Around 700 million years ago, the continent started to tear apart, and the rift turned into the Iapetus Ocean (the Atlantic Ocean was named after Atlas. In Greek myth Iapetus was Atlas's father.) Iapetus lasted about two hundred million years, and then closed again, as the continents coalesced into the supercontinent Pangaea. Their slow-but-mighty collisions resulting in a series of mountain-building events which created the ancestral Appalachian mountains, as well as mountains as far away as Scotland and Morocco.
Pangaea had a good long run, but it began to break up about 175 million years ago. North America went out on its own as the Atlantic Ocean began to form. The ancestral Appalachians eroded into a flat plain, leaving only their hard rock roots below the surface. Finally, just a few million years ago, the area was uplifted again. Rivers cut deeper into the ancient rocks in the Appalachians and Piedmont, and began carrying more sand from those rocks toward the coasts.

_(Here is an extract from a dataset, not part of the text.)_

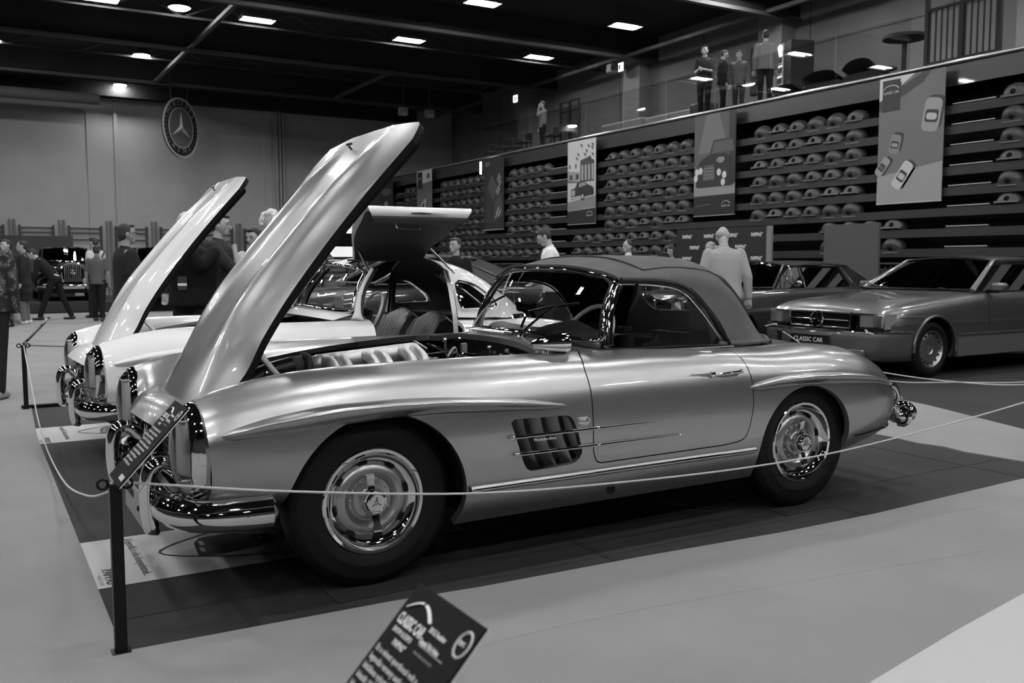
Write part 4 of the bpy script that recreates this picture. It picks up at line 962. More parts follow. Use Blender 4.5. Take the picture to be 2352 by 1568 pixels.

The sediments that form the area around Perdido Key are all less than 3 million years old (a mere 30,000 centuries), but they're composed of particles of rocks far more ancient than that; ancient enough to have seen oceans and mountain ranges come and go.
Many Worlds
That's the kind of vast and ancient world science can show us in a grain of sand. Science allows us to see beyond the surface of nature and get a glimpse of its true breadth and depth. It doesn't subtract from the beauty of nature, or art, or poetry. It enlarges it. It only subtracts if we forget there are other ways of engaging with the world, and see it in exclusively scientific terms. The trick (and I admit it can be tricky) is to avoid any kind of "single vision," including William Blake's, and leave your mind open enough to see the world in multiple ways at the same time.
But not, as they saying goes, so open that your brains fall out. Not any point of view is valid. If you believe mermaids exist in the physical world, and not just in myth and literature, science is going to disappoint you. Mythology shouldn't be mistaken for science, and vice versa, any more than a hammer should be mistaken for a saw. The two have different functions.
The function of science, as I see it, is to help us describe and understand the world intellectually. But there's clearly more to life than that. For example, if you had never tasted honey, I could spend all day telling you how bees make it, and what its chemical makeup is, but you wouldn't really know what it tastes like until you tried some.
Explanation can't replace experience. These are also two different things, and they only conflict if we think one can replace the other. William Blake didn't have geology in mind when he talked about seeing a world in a grain of sand. He was talking about experience, not explanation. Both are essential, and they can even compliment each other. They certainly do for me--my experience of nature gets more profound and moving as I learn more about how science can explain nature. I loved the experience of going to the beach before I learned anything about beach geology, and now I'll love it even more, because I understand it better. The two worlds enlarge each other. And a grain of sand can hold more worlds than one.